…so that you do not do the things that you wish (Galatians 5:17c).
When I am big I can do what I want. That’s what a child sometimes thinks.
There are those who also do it. The door of the parental home opens, and they fly out into freedom. Now they can do whatever they wish.
Children of God often do not see their freedom. They think that unbelievers can enjoy all kinds of things, but that believers are put under many restrictions. Unbelievers, so the argument goes, can use their free time as they wish but believers are burdened with many obligations. And that’s what happens in the church of Christ and of his Spirit. There’s not enough freedom there – is the complaint.
However, Christ has set us free in order that we should be truly free. That true liberty is proclaimed in Galatians 5:1. The liberty of the children of God, the liberty of the slaves of Christ (which is the same thing). For only those who belong to Christ are children of God.
It seems contradictory – absolute submission, yet true liberty.
We do not find out what liberty is by looking around us. Doing that makes us say: the unbeliever is free, he just does as he pleases.
But the Spirit says: it is a false liberty, the unbeliever is under firm control. He is controlled by his desires, his ambitions, his greed, his self-indulgence. He is under the dominion of the one who feeds his desires and continually entices him with different forms of self-indulgence or ambition – the devil.
Man is not aware of it. He thinks: I am free, I do what I like.
The devil laughs, knowing: he is doing what I want; before long he will reap his reward, death.
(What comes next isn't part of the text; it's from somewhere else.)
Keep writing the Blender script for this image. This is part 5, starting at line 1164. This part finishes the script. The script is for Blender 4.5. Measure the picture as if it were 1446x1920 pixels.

Where the Spirit of the Lord is, there is freedom. Those who are led by the Spirit, who let themselves be guided in obedience to the Lord, are free sons. They are free from the compulsion of desires, free from the power of the devil who seeks to work death through their desires. Free, to stop doing whatever they desire. Free to start doing what their Father in heaven wants them to do. Not under the law, as under compulsion, but according to God’s law, in child-like love through the Spirit.
Rev T Dekker (translated from De Unieke Troost, J Boersma, Enschede, 1971, p. 105.)